Inversion of Seismogram Envelopes Using a Multiple Isotropic Scattering Model in Garhwal Himalaya

We estimated intrinsic attenuation Q(i)(-1), scattering attenuation Q(s)(-1), site amplification Z, and source energy S from inversion of three-component coda envelopes of the 1999 Chamoli earthquake of India for central frequencies 1.5, 3, 6, 12, and 24 Hz. The multiple isotropic scattering of S waves was numerically simulated by using a Monte Carlo method based on the radiative transfer theory. Isotropic sources and acoustic scattering in a full space were assumed. Adapting a grid search for scattering coefficient g and least-squares inversion for intrinsic attenuation parameter b, and source energy S, we inverted the observed envelopes of ten aftershocks (M(L) >= 3.5) in 1-24 Hz. Our results reveal that both Q(s)(-1) and Q(i)(-1) are weakly frequency dependent with the power-law forms of (0.006 +/- 0.004)(f-(0.89 +/- 0.33)) and (0.003 +/- 0.0005)(f-(0.84 +/- 0.08)), respectively. High scattering loss can be interpreted to be due to the presence of large lateral velocity heterogeneities in the crust. The total attenuation Q(-1) decreases with frequency, taking the power-law form of (0.009 +/- 0.003)(f-(0.87 +/- 0.19)).
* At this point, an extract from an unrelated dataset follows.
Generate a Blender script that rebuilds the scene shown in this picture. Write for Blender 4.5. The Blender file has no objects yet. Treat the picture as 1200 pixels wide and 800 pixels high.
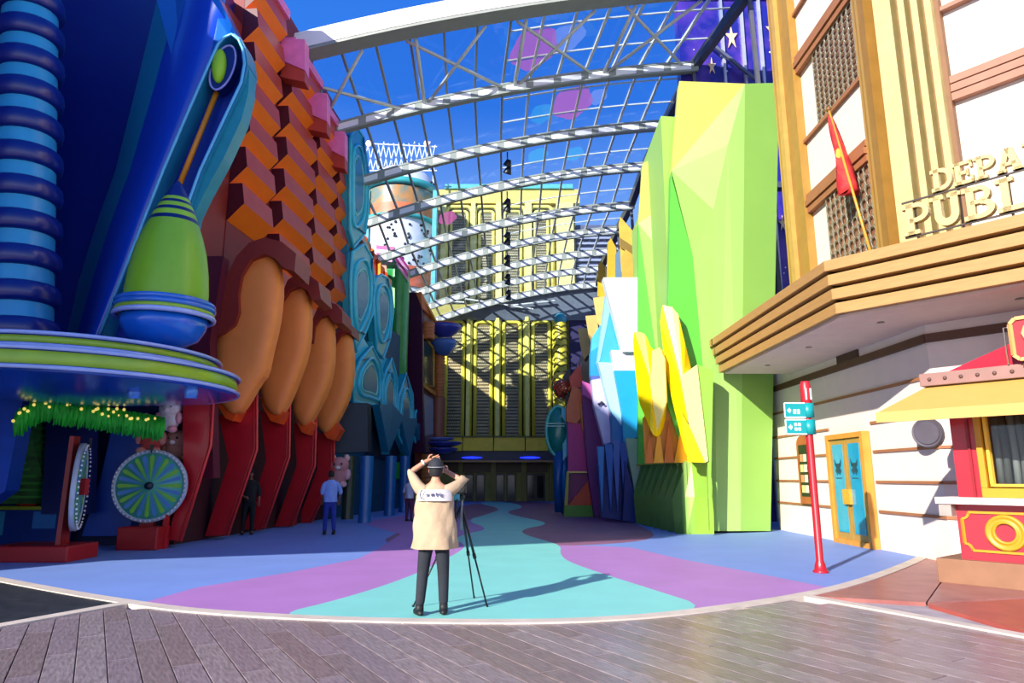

The mean free path ranges from 30 to 300 km, with an average value of 100 km, and the intrinsic attenuation parameter b ranges from 0.01 to 0.05 sec(-1), with an average value of 0.03 sec(-1). Our estimates of source energy are in good agreement with the values obtained assuming an omega(2)-source model. Site effects estimated using the fixed values of S(k), b, and g exhibit less scatter, ranging from 0.73 to 2.54 with no significant frequency dependence consistent with the rock sites.